Exploring Models for Student Success

Aug 16, 2018

Credit Arkansas State University

This week’s Faculty Conference at A-State featured a keynote speaker who talked about his journey towards a new model for student success.  Ann Kenda with Arkansas Public Media reports.

David Laude is a popular professor of chemistry at the University of Texas at Austin, which has roughly three and a half times as many students as A-State.  He came to A-State this week to talk about student success, even though many years ago he wasn’t a model for that himself.

"The only adults I knew were football coaches and their wives.  I flunked out of a graduate school program because I didn’t pass the qualifying exams."

Laude says after getting his PhD and growing as a teacher and administrator, he took on the task of improving UT’s four-year graduation rate, and started noticing the disparity between students who were used to having advantages in life, and those who didn’t.

"A fourth of our students come from economic disadvantage.  The New York Times came out with an article that said rich kids graduate, poor kids don’t."

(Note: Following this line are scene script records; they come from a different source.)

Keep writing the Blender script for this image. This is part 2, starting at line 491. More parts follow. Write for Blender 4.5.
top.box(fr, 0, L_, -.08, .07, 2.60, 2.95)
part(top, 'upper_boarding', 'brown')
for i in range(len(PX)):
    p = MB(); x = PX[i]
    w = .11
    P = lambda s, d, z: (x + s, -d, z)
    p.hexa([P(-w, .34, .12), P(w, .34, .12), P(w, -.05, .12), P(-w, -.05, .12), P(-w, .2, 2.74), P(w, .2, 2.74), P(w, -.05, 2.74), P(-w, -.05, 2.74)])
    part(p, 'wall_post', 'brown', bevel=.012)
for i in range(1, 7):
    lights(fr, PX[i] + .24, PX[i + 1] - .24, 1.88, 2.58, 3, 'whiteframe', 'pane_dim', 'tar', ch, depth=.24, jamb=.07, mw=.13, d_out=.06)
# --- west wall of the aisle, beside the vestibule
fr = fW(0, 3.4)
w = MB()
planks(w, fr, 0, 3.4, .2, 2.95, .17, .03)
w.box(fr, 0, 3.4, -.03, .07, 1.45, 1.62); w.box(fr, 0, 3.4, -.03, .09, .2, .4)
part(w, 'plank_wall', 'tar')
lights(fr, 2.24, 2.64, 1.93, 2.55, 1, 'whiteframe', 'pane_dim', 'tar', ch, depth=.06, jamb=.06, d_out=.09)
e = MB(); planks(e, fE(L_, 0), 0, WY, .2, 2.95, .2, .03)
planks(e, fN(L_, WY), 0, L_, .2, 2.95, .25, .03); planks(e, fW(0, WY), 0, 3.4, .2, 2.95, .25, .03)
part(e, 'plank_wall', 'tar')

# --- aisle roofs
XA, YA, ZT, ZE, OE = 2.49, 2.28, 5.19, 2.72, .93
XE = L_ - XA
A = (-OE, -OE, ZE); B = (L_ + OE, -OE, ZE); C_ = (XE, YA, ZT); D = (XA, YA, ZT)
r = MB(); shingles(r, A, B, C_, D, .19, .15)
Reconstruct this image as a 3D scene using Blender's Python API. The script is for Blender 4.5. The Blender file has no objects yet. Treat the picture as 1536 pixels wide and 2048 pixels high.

Laude says U-T then created models of success for students, including those from disadvantaged backgrounds.

"We didn’t remediate them or back them feel like they didn’t belong.  These are the students the university has least taken care of and it needs to change."

Laude’s talk came on the same day Arkansas State announced that it has hit a record high for first-year student retention.  With a goal of 77 percent, the retention rate is now at 77.1 percent. Chancellor Kelly Damphousse says he talks to students all the time about why they came to AState but even more so, why they stayed.

"And I say, well why did you stay? And they say because of my professor, because I love my professor and the relationship I have with them.  That’s it.  They don’t stay because it’s beautiful.  They come because it’s beautiful, but they stay because of you, so thank you for that."

Final retention numbers won’t be known until the 11th day of classes.  The next goals are 82 percent, and then 85 percent.